--- Begin Data shown ---
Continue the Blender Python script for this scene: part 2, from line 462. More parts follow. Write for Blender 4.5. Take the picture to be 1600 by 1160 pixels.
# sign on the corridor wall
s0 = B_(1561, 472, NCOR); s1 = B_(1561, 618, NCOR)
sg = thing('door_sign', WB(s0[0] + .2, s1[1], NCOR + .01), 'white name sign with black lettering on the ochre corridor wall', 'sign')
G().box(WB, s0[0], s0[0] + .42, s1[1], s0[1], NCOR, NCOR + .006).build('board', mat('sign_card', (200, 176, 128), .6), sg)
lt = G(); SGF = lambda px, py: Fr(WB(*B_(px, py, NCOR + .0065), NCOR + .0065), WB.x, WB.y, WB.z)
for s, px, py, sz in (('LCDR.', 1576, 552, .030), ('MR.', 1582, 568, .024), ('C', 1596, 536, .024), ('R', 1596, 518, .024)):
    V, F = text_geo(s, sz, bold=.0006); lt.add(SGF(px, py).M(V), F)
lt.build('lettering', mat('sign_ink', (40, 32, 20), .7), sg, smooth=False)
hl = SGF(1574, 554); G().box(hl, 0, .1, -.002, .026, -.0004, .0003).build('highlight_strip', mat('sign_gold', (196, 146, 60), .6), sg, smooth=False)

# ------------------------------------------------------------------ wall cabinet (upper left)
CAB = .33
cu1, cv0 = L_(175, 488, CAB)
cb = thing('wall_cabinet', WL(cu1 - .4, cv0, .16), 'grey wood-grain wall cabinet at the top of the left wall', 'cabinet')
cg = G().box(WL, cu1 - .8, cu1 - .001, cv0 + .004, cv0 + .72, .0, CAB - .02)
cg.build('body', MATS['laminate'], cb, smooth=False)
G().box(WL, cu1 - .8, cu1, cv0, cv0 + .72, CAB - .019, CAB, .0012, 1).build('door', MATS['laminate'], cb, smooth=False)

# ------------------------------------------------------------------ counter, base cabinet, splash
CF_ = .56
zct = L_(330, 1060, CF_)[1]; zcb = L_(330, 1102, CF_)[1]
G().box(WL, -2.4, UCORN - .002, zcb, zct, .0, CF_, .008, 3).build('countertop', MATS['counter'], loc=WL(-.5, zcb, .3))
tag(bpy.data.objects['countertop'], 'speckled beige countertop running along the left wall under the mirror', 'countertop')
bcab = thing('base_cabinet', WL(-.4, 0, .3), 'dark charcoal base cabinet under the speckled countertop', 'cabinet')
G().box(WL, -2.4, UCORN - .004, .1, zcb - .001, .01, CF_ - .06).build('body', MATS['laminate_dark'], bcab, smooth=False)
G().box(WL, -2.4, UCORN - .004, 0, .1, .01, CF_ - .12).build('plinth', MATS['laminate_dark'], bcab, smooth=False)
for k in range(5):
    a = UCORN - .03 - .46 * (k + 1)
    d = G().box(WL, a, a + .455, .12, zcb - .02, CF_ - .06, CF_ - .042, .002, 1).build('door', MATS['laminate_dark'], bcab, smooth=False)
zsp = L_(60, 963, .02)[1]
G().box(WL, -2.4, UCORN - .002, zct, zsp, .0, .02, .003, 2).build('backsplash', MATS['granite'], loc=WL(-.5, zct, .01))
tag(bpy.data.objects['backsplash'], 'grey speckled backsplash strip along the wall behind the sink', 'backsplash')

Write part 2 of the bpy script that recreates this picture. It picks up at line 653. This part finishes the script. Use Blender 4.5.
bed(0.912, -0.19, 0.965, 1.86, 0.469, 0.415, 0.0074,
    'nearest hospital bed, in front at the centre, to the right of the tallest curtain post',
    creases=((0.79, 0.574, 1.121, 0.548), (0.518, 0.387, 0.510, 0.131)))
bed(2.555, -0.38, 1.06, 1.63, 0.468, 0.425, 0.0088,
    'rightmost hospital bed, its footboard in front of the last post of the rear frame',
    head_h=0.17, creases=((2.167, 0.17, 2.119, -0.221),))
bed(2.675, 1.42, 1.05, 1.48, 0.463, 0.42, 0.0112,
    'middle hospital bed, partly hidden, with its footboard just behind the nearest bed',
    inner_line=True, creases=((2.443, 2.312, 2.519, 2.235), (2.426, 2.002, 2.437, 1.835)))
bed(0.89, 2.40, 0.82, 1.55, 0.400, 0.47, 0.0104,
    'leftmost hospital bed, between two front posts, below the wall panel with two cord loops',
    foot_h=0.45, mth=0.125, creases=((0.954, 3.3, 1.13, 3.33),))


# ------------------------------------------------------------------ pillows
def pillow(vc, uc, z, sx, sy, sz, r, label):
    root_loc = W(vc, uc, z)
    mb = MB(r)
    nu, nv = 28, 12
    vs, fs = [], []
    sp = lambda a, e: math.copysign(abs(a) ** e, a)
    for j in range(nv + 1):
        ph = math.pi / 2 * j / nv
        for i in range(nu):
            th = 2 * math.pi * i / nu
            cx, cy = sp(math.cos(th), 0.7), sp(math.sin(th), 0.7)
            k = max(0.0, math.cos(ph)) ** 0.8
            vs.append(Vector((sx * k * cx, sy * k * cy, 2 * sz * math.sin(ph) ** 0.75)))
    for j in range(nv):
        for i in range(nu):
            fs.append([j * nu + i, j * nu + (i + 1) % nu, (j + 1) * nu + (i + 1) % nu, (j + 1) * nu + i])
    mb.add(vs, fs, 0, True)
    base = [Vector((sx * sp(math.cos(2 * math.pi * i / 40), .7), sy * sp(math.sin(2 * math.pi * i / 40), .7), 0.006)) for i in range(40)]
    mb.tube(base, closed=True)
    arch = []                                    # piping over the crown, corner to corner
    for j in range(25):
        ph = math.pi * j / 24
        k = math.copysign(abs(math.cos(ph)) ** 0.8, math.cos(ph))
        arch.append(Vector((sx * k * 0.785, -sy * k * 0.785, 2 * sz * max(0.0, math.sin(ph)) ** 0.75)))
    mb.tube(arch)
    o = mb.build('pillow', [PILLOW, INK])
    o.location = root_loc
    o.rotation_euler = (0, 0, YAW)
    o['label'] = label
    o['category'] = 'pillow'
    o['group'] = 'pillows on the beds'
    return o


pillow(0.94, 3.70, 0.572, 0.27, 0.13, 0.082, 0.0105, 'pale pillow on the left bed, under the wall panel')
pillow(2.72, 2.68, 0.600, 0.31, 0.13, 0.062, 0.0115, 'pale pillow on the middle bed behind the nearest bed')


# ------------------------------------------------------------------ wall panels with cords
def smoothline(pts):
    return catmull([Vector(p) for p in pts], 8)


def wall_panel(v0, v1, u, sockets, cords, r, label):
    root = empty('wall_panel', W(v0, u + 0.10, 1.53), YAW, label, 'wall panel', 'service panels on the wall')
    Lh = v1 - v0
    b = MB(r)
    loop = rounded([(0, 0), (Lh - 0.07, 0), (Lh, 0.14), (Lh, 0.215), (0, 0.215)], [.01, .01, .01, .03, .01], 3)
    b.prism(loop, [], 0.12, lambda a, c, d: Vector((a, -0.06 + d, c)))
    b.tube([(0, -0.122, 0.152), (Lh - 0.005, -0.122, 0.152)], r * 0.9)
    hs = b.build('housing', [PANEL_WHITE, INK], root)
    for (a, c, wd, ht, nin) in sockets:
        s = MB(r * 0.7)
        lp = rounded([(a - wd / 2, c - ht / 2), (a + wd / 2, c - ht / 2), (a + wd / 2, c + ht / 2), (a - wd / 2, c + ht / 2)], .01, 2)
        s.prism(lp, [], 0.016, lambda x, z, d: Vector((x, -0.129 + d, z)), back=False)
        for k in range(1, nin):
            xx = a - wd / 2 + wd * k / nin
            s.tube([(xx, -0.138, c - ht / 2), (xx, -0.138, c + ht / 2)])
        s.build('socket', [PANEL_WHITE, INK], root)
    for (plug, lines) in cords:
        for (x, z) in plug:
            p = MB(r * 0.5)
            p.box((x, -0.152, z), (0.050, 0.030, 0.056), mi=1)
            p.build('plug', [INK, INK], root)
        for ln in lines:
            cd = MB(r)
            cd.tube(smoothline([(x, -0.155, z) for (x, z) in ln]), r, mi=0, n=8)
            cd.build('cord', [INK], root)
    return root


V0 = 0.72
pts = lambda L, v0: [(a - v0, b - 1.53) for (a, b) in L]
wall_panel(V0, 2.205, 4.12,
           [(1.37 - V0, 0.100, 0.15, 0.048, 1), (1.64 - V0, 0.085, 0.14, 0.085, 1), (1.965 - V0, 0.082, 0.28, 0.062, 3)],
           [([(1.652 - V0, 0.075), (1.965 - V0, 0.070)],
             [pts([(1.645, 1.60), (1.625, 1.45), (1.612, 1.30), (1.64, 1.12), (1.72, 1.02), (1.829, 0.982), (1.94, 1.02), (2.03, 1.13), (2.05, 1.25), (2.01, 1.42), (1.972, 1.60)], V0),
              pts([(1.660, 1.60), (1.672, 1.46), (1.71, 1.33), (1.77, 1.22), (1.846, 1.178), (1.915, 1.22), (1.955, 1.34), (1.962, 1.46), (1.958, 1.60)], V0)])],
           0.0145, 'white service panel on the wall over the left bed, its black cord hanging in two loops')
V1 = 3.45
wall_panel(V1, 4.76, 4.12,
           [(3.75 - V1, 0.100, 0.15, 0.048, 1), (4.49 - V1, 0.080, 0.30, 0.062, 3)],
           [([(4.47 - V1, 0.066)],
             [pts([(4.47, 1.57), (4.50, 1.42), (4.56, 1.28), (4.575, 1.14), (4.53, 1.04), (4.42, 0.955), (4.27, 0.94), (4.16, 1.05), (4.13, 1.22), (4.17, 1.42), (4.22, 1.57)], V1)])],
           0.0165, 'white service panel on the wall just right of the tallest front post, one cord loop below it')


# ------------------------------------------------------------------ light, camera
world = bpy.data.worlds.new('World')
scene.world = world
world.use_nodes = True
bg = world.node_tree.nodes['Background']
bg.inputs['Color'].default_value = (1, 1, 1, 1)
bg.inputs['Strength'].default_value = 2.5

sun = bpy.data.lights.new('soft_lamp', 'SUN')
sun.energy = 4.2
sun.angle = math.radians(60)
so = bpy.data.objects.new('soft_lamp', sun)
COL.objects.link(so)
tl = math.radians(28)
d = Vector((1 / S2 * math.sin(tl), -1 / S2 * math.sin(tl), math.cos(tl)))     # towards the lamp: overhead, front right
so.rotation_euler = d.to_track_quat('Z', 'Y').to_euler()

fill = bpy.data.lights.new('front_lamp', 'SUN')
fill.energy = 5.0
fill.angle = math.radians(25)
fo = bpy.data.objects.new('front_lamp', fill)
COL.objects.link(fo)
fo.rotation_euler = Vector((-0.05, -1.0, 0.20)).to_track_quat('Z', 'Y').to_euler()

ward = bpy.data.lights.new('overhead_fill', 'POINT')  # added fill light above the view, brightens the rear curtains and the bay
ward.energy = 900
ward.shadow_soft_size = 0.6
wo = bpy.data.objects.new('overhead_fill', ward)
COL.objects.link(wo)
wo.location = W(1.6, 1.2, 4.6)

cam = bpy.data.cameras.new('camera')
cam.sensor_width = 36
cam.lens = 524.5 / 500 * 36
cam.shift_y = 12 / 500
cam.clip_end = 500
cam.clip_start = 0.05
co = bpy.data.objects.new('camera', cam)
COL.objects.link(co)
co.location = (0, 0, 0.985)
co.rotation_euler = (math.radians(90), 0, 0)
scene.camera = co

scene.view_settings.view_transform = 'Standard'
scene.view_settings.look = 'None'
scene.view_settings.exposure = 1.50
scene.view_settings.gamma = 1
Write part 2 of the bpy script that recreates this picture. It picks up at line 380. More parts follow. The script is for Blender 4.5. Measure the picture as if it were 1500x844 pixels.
--- End Data shown ---
From the records above, give again exactly the lines running from the line with "Use Blender 4.5." to the line with "foot_h=0.45, mth=0.125, creases=((0.954, 3.3, 1.13, 3.33),))", inclusive.

Write part 2 of the bpy script that recreates this picture. It picks up at line 653. This part finishes the script. Use Blender 4.5.
bed(0.912, -0.19, 0.965, 1.86, 0.469, 0.415, 0.0074,
    'nearest hospital bed, in front at the centre, to the right of the tallest curtain post',
    creases=((0.79, 0.574, 1.121, 0.548), (0.518, 0.387, 0.510, 0.131)))
bed(2.555, -0.38, 1.06, 1.63, 0.468, 0.425, 0.0088,
    'rightmost hospital bed, its footboard in front of the last post of the rear frame',
    head_h=0.17, creases=((2.167, 0.17, 2.119, -0.221),))
bed(2.675, 1.42, 1.05, 1.48, 0.463, 0.42, 0.0112,
    'middle hospital bed, partly hidden, with its footboard just behind the nearest bed',
    inner_line=True, creases=((2.443, 2.312, 2.519, 2.235), (2.426, 2.002, 2.437, 1.835)))
bed(0.89, 2.40, 0.82, 1.55, 0.400, 0.47, 0.0104,
    'leftmost hospital bed, between two front posts, below the wall panel with two cord loops',
    foot_h=0.45, mth=0.125, creases=((0.954, 3.3, 1.13, 3.33),))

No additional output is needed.